From Last Talks at Saanen 1985, Saanen, 21 July 1985

SO WHAT IS truth? Is there such a thing as truth? Is there such a thing—an absolute, irrevocable truth, not dependent on time, environment, tradition, knowledge, what the Buddha said, or what somebody said? The word is not the truth. The symbol is not the truth. The person is not the truth. Therefore there is no personal worship. K is not important at all. So we are seeking what is truth. If there is any. And whether there is something that is beyond time. The ending of all time. And they have said that meditation is necessary to come upon this. To have a quiet mind. We will go into that.

What is meditation? According to the dictionary, the word means to ponder over, to think over.
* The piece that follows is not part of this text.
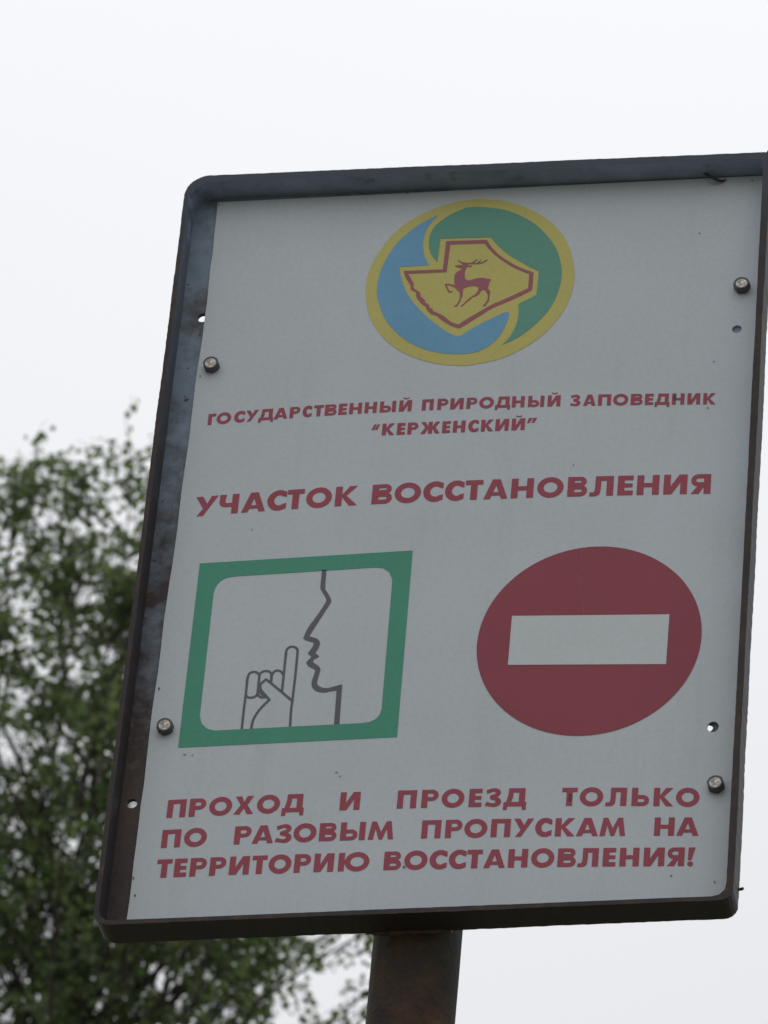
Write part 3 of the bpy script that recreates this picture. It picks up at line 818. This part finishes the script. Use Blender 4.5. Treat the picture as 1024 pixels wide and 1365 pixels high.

Also it has a different meaning, both in Sanskrit and in Latin, which is to measure—which means, of course, comparison. There is no measurement without comparison. So can the brain be free of measurement? Not measurement by the ruler, by the yardstick, in kilometres, miles, but can the brain be free of all measurement, of becoming, not becoming, comparing, not comparing? Can the brain be free of this system of measurement? I need to measure to get a suit made. I need measurement to go from here to another place; distance is measurement, time is measurement. So can the brain be free of measurement, that is, of comparison, and have no comparison whatsoever so that the brain is totally free? This is real meditation. Is that possible living in the modern world with all the noise, the vulgarity, the circus that is going on in the name of religion, making money, having sex, breeding children? Can one be free of all that? Not in order to get something; to be free.

So meditation is not conscious meditation. It is not collective meditation, group meditation, solitary meditation, according to Zen, Buddhist, and Hindu systems. Meditation can’t be a system because then you practise, practise, practise, and your brain gets more and more dull, more and more mechanical. So is there a meditation that has no direction, which is not conscious, deliberate? Find out.

That requires great energy, attention, passion. Then that very passion, energy, the intensity of it, is silence. Not contrived silence. It is the immense silence in which time and space are not. Then there is that which is unnameable, which is holy, eternal.